And now, the brain scientists who have famously sought the wellspring of faith in the grey matter of nuns and monks are turning their
attention to the other side. In the past two years, an international scientific
network has been formed to collect research on atheism. Pitzer College in Los
Angeles is expected to announce the first secular studies department in the
world this spring. Last December, social scientists gathered at the University
of Oxford for a conference on atheism – a rare academic event, according to one
of the organizers, Stephen Bullivant. They were looking at the natural next challenge in
neurotheology: If religion or spiritual belief is the human default position,
how does atheism happen?
The widespread idea that human brains have a special area that governs spiritual belief – a “God Spot” – has been disputed by scientists
such as Jordan Grafman, a neuropsychologist at the National Institute of
Neurological Disorders and Stroke in Bethesda, Md.
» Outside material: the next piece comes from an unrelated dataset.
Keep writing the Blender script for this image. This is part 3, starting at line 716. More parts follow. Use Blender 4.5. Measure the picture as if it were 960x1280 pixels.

Doing brain imagining on believers while they prayed and meditated, he found that the areas of the brain involved were the expected areas
of memory and feeling; no special section was suddenly activated. “Maybe we are special in the eyes of God, but God didn't
place anything special in our brains – at least as far as we can see,” Dr.
Grafman says. Other studies have shown that beliefs about God, for or
against, originate in the same part of the brain. Only the interpretation of
information is different.
Are atheists smarter than people who believe in God?
Historically, atheism has been a position open mainly to educated, upper-class people – a segment of society with the resources and
leisure time to ponder life's larger questions, as well as the freedom to break
with social norms. A study released in February using survey data and IQ tests
from British teenagers found that the teens with higher intelligence scores were
more likely to be atheists.
Is religion innate? “There is a lot of evidence that religious beliefs flow very naturally from the way the mind is designed,” Dr. Shackelford says. It has long
been believed, he says, that atheism is a harder position to maintain because it
goes against the natural instinct to want to attach some kind of meaning to
phenomena we can't explain. “Perhaps religion is natural, but not inevitable.”
As in a primitive tendency that can be reversed by logic and reason, perhaps?